Impact of polycyclic aromatic hydrocarbons and heteroatomic bridges (N, S, and O) on optoelectronic properties of 1,3,5‐triazine derivatives: A computational insight

The theoretical investigation of four series of 1,3,5‐triazine derivatives (viz., TN , NTN , STN , and OTN series), which are substituted with polycyclic aromatic hydrocarbons, is carried out by employing density functional theory and time dependent‐density functional theory. The triazine ring acts as electron acceptor ( A ) and polycyclic aromatic hydrocarbons act as electron donors ( D ). The aromatic hydrocarbons like benzene, naphthalene (two fused rings), anthracene (three fused rings), and pyrene (four fused rings) are substituted on 1,3,5‐triazine core by means of a bridging heteroatom N, S, and O in the case of NTN , STN , and OTN series of molecules, respectively, whereas polycyclic aromatic hydrocarbons are directly connected to 1,3,5‐triazine in the case of TN series of molecules.
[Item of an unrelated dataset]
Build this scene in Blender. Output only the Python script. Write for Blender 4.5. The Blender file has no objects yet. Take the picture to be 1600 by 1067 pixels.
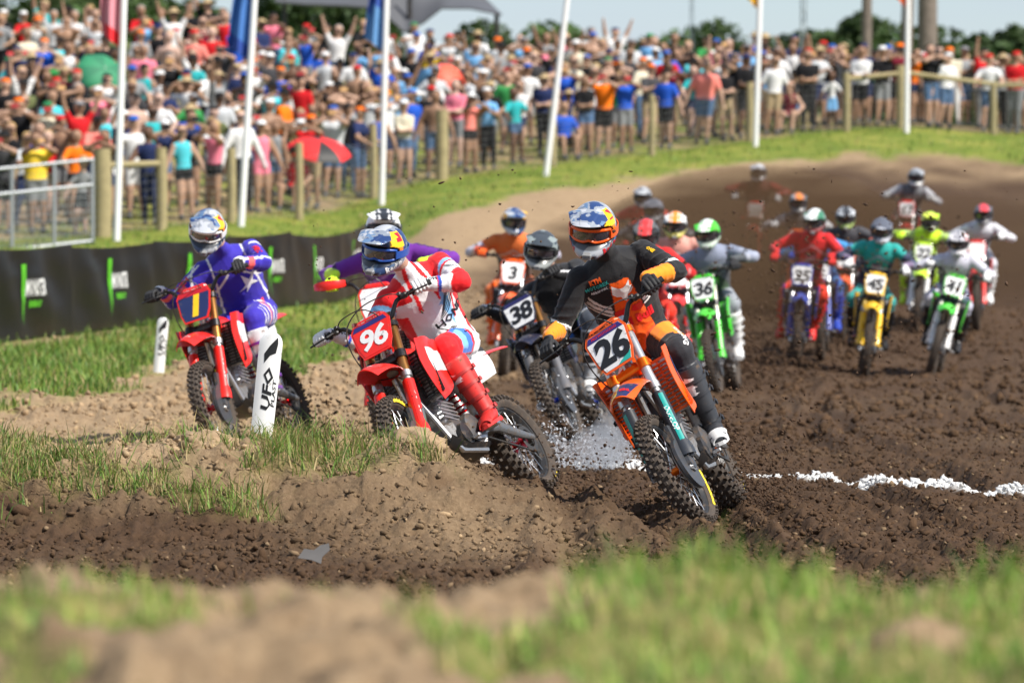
import bpy, bmesh, math, random
import numpy as np
from mathutils import Vector, Matrix, Quaternion
from mathutils.bvhtree import BVHTree
random.seed(7); np.random.seed(7)
PI = math.pi
sc = bpy.context.scene
COL = sc.collection

# ---------------------------------------------------------------- camera, sky, sun, exposure
CAM_H = 1.45
F = 7540.0                      # focal length in pixels of a 1600 px wide frame
PITCH = math.atan(133.5 / F)
cd = bpy.data.cameras.new('camera'); cam = bpy.data.objects.new('camera', cd); COL.objects.link(cam)
cd.sensor_width = 36; cd.lens = 36 * F / 1600
cam.location = (0, 0, CAM_H); cam.rotation_euler = (PI / 2 - PITCH, 0, 0)
cd.clip_start = 0.1; cd.clip_end = 3000
cd.dof.use_dof = True; cd.dof.focus_distance = 26.6; cd.dof.aperture_fstop = 4.0
sc.camera = cam
SUN = Vector((0.60, -0.42, 0.80)).normalized()
w = bpy.data.worlds.new('World'); sc.world = w; w.use_nodes = True
nt = w.node_tree; nt.nodes.clear()
so = nt.nodes.new('ShaderNodeOutputWorld'); bg = nt.nodes.new('ShaderNodeBackground'); sk = nt.nodes.new('ShaderNodeTexSky')
sk.sky_type = 'NISHITA'; sk.sun_disc = False
sk.sun_elevation = math.asin(SUN.z); sk.sun_rotation = math.atan2(SUN.x, SUN.y)
sk.dust_density = 0.4; sk.air_density = 1.0; sk.ozone_density = 3.5
bg.inputs[1].default_value = 0.09
tcw = nt.nodes.new('ShaderNodeTexCoord'); mpw = nt.nodes.new('ShaderNodeMapping'); mpw.inputs['Scale'].default_value = (3, 3, 14); cn = nt.nodes.new('ShaderNodeTexNoise'); cn.inputs['Scale'].default_value = 2.2; cn.inputs['Detail'].default_value = 6
mrw = nt.nodes.new('ShaderNodeMapRange'); mrw.inputs[1].default_value = .38; mrw.inputs[2].default_value = .68; mrw.inputs[3].default_value = .35; mrw.inputs[4].default_value = .8; cm_ = nt.nodes.new('ShaderNodeMix'); cm_.data_type = 'RGBA'; cm_.inputs[7].default_value = (4.6, 5.1, 6.1, 1)
nt.links.new(tcw.outputs['Generated'], mpw.inputs[0]); nt.links.new(mpw.outputs[0], cn.inputs['Vector']); nt.links.new(cn.outputs['Fac'], mrw.inputs[0]); nt.links.new(mrw.outputs[0], cm_.inputs[0]); nt.links.new(sk.outputs[0], cm_.inputs[6])
nt.links.new(cm_.outputs[2], bg.inputs[0]); nt.links.new(bg.outputs[0], so.inputs[0])
sl = bpy.data.lights.new('sun', 'SUN'); sl.energy = 5.0; sl.angle = math.radians(0.6); sl.color = (1.0, 0.94, 0.85)
sun = bpy.data.objects.new('sun', sl); COL.objects.link(sun); sun.rotation_euler = SUN.to_track_quat('Z', 'Y').to_euler()
sun.location = (20, -15, 40)
sc.view_settings.view_transform = 'Standard'; sc.view_settings.look = 'None'
sc.view_settings.exposure = 0.55; sc.view_settings.gamma = 1; sc.view_settings.use_curve_mapping = False
sc.render.engine = 'CYCLES'
cy = sc.cycles; cy.use_denoising = True; cy.max_bounces = 6; cy.diffuse_bounces = 2; cy.glossy_bounces = 3
cy.transmission_bounces = 4; cy.transparent_max_bounces = 8; cy.volume_bounces = 0; cy.sample_clamp_indirect = 4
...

The present work aims at examining the impact of number of fused aromatic rings and changing the bridging unit between electron acceptor and electron donor on absorption properties, HOMO‐LUMO gap and first hyperpolarizabilities of molecules under study and provides important insights for architecture of organic molecules for applications in organic optoelectronics.